Первые годы эмиграции
Первые три года прошли в навёрстывании заброшенных в годы Гражданской войны наук, однако в атмосфере сугубо патриотической (кадетский корпус), в ожидании весеннего похода.
Хотя и нищенская, но привольная студенческая жизнь не убила в нас ностальгии и русского самосознания, но отодвинула их как бы на второй план. Этому содействовала и потеря веры в возможность возвращения домой. Когда меня стали уговаривать вступить в Корпус императорской армии и флота, я поверил, что это начинание может привести к освобождению России от большевизма, и дал подписку служить верой и правдой императору Кириллу Владимировичу и его наследнику.
Очень скоро мне стало ясно, что организация эта мертворождённая: никто ничего не делает и не собирается ничего делать. Я не ошибся.
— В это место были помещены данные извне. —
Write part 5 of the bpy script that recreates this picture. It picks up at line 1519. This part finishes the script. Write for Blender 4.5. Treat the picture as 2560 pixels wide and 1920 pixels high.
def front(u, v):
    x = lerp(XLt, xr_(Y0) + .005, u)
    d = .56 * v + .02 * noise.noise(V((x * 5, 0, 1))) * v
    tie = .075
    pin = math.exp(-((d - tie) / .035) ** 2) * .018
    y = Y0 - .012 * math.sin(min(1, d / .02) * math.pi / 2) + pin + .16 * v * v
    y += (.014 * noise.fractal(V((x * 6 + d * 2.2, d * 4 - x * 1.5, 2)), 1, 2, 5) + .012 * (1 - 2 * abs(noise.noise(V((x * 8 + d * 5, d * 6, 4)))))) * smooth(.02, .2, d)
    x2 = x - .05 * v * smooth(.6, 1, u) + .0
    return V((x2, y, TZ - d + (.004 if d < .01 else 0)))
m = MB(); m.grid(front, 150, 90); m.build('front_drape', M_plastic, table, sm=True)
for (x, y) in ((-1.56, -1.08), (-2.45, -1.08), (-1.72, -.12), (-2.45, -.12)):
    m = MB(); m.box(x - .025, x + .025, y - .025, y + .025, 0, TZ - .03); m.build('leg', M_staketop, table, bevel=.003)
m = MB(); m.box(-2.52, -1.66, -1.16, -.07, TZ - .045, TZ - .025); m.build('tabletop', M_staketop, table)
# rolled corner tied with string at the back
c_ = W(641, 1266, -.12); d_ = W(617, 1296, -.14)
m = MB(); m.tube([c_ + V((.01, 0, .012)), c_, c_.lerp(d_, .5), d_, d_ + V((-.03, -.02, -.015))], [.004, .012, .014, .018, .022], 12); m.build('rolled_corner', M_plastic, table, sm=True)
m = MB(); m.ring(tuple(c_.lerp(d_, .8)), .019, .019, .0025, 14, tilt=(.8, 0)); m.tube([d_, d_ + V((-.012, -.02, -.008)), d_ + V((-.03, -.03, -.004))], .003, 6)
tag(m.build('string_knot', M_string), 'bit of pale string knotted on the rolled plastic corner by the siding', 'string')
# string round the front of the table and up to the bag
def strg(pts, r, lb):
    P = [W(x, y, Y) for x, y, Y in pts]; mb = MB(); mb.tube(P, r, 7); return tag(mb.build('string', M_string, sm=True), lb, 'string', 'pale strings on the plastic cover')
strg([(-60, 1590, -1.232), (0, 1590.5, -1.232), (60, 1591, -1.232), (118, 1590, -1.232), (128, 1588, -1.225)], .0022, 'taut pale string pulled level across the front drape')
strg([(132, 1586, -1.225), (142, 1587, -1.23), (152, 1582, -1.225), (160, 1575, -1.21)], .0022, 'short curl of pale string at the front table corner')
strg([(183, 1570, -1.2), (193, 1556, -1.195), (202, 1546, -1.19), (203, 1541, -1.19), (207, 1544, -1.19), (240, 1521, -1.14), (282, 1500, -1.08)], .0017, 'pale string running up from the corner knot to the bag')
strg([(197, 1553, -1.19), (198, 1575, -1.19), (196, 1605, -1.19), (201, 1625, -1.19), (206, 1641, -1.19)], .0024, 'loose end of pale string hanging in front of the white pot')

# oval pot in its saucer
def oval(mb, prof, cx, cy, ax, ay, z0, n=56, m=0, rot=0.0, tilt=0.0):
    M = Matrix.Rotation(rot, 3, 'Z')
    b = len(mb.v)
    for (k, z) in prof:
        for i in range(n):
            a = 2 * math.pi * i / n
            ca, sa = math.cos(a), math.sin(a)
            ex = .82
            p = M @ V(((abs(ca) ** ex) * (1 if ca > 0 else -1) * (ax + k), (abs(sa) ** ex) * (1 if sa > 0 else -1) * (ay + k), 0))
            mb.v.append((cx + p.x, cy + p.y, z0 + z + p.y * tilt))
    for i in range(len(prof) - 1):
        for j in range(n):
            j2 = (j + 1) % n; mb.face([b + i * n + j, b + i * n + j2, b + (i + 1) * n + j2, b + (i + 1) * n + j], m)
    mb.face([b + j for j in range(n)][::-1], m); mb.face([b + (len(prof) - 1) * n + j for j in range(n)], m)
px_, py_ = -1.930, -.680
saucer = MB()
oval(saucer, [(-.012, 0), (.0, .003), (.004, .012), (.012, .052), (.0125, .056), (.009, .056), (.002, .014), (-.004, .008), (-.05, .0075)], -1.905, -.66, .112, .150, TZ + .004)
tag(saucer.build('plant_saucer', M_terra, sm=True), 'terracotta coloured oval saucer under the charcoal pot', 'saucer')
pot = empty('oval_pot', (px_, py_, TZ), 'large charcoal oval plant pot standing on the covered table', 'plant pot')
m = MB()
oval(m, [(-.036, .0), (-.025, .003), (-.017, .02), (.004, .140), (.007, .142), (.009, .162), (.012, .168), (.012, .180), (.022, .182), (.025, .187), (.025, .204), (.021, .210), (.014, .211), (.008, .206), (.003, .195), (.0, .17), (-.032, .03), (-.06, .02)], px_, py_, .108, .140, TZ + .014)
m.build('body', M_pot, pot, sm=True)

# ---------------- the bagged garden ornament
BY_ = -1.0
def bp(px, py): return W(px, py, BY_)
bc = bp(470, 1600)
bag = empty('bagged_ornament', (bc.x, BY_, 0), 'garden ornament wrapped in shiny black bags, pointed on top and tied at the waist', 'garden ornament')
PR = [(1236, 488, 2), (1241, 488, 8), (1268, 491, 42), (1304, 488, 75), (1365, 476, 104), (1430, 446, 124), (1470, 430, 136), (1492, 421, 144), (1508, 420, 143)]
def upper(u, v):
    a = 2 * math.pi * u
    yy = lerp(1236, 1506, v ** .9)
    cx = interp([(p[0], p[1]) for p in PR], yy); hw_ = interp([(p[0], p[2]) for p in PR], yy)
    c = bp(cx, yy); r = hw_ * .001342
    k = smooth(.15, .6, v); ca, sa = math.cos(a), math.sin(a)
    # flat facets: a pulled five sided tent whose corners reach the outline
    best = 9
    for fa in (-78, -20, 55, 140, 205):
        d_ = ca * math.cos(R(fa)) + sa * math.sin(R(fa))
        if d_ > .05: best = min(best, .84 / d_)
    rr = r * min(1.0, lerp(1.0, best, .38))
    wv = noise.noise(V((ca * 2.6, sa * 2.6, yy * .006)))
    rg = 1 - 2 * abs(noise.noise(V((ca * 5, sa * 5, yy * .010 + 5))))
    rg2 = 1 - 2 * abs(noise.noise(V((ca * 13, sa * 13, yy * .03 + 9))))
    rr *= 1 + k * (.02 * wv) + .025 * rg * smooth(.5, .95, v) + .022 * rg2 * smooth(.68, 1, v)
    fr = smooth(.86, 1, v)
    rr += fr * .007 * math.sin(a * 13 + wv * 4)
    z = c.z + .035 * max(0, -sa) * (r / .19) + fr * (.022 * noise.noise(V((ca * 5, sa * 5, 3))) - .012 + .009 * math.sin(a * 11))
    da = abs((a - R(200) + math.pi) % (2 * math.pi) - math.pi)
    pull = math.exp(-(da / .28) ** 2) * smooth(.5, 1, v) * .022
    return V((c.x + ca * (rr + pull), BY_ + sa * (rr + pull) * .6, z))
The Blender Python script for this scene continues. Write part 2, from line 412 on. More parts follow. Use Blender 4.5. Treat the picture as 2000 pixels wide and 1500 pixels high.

За несколько лет деятельность организации выразилась в том, что один раз её члены получили анкеты с вопросами (1. Какой район России вы лучше всего знаете? 2. Какой административный пост вы могли бы занять в России?) и один раз был прочитан доклад об убийстве Столыпина. Ни к какой работе никто не пытался нас привлекать. А тем временем стали возникать кружки русской молодёжи. В их деятельности я увидел что-то живое, нужное, и меня потянуло к ним. Однако вступить в такой кружок я не считал возможным из-за данной мною подписки. Так продолжалось до 1931 г.